'Earth is in the heavens', Joseph Campbell taught us

Joseph Campbell was a scholar, teacher and thinker who achieved enormous popularity addressing the disenchantment of modern life with a message of renewal and hope. His message had great influence. Today when you hear someone say “I’m spiritual but not religious,” Campbell is partly to blame.

Campbell once spoke about the famous image astronauts took of the Earth rising over the moon’s horizon that first appeared during the early 1970s. The space age, he felt, had brought us an awareness that is still slowly sinking in: The world as we know it is coming to an end.

“Our world as the center of the universe, the world divided from the heavens, the world bound by horizons in which God’s love is reserved for members of the in group: That is the world that is passing away,” said Campbell. “Apocalypse is not about a fiery Armageddon and salvation of a chosen few, but about the fact that our ignorance and our complacency are coming to an end.”

Today when books about the end of times, the Mayan predictions for 2012 soar to the top of the bookstore charts, Campbell’s view is timely and helpful.

Although the word is commonly used to denote a falsehood, “myth” – as Campbell taught us – is as relevant today as current headlines. A New Yorker, Campbell was fond of saying “The latest incarnation of Oedipus, the continued romance of Beauty and the Beast, stand this afternoon on the corner of 42nd Street and Fifth Avenue, waiting for the light to change.”

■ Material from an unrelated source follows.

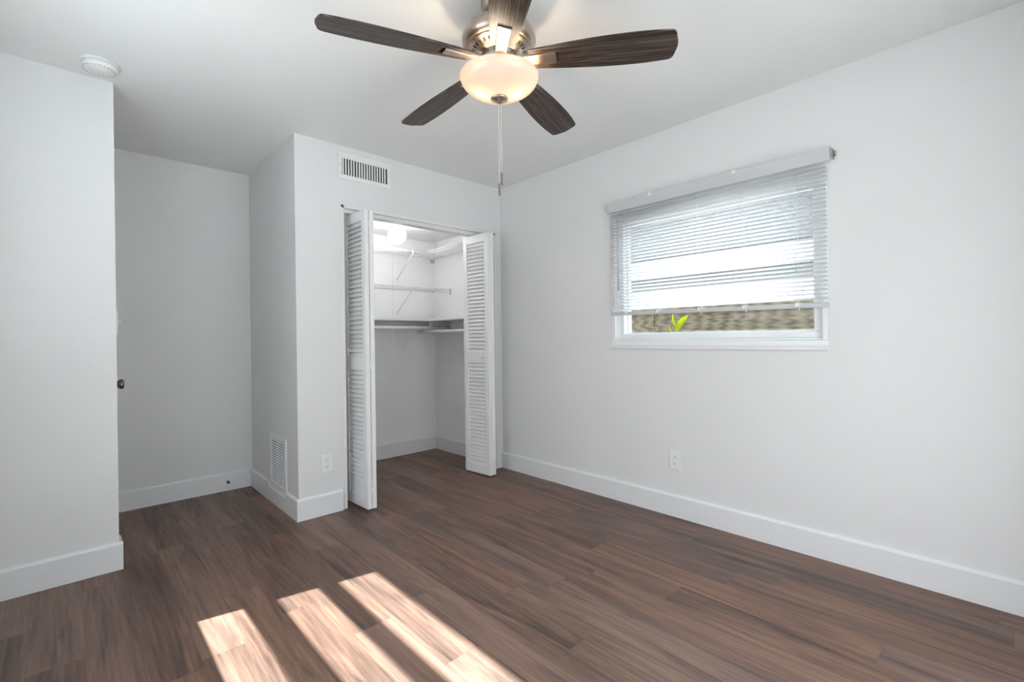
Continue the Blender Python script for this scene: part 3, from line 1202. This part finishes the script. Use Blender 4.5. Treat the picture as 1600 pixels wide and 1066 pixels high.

Campbell’s message was that these are stories about our common religious experience. They are not old museum pieces with little relevance. Myth is about our life today. Myths, he said, are the “masks of God.”

One of the most beloved teachers of our time, Campbell was a reliable guide through the mysteries of the ancient texts of Beowulf, the Tibetan Book of the Dead, the Egyptian mysteries, the Iliad and the Odyssey, the Arthurian romances, the American Indian myths, stories from the Hindu, Buddhist and Christian religions as well as modern myth makers like James Joyce, Thomas Mann and Pablo Picasso. These stories and images from the world’s cultures are, he felt, “secret openings through which the inexhaustible energies of the cosmos pour into human cultural manifestation.” He was convinced that religion boils up from the “basic, magic ring of myth.”

Campbell acknowledged that his Catholic upbringing had proven a rich resource for his life. “I think any one who has not been Catholic in that sort of substantial way has no realization of the ambiance of religion within which you live. It’s powerful; it’s potent; it’s life supporting. And it’s beautiful. Every month has its poetic and spiritual value… I’m sure that my interest in mythology comes out of that.”

“Truth is one,” he said, “and the sages speak of it by many names.” The common themes and images in our sacred stories and art transcend the cultures from which they come. He believed that a reviewing of such primordial images and themes in mythology such as death and resurrection, virgin birth, the hero’s quest and the promised land – the universal aspects of the soul, the blood memories – could reveal our common psychological roots. “They could even show us, as seen from below,” Campbell wrote, “ how the soul views itself.”

Campbell showed us that that the moon flights and the accompanying photographs were theological moments as well as historic ones. “They ended a great cleft in our spirit, proving to us that Earth is not below and heaven above. Earth is in the heavens,” said Campbell’s friend Eugene Kennedy. “Carl Jung said that the proclamation by Pius XII of the assumption of the Virgin Mary in the 1950s was nothing less than Mother Earth returning to the heavens. This recent declaration of new dogma shows so well how our religious images reflect our experience,” Kennedy said.

Kennedy’s interview with Campbell for the New York Times Magazine introduced Bill Moyers to Campbell, leading him in turn to the public television series that made Campbell famous.

In that interview, Campbell talks about the Stanley Kubrick film “2001: A Space Odyssey,” particularly the opening scenes that depict our ape-like ancestors millions of years ago snarling and squabbling with each other, then cowering together in fear at night while predators lurk outside their cave. “Yet there is one among them,” Campbell points out, “who is slightly different, one who is drawn out of curiosity to approach and explore, one who has a sense of awe before the unknown. This one is apart and alone, seated in wonder before a panel of metal standing mysteriously upright in the landscape. He contemplates it, then he reaches out and touches it cautiously in the way the first astronaut’s foot approached and then gently touched down on the moon.

“Awe, you see, is what moves us forward,” said Campbell. Awe dwells at the heart of our religious experience.

“We live in the stars,” said Joseph Campbell, “and we are finally moved by awe to our greatest adventures. The kingdom of God is truly within us.”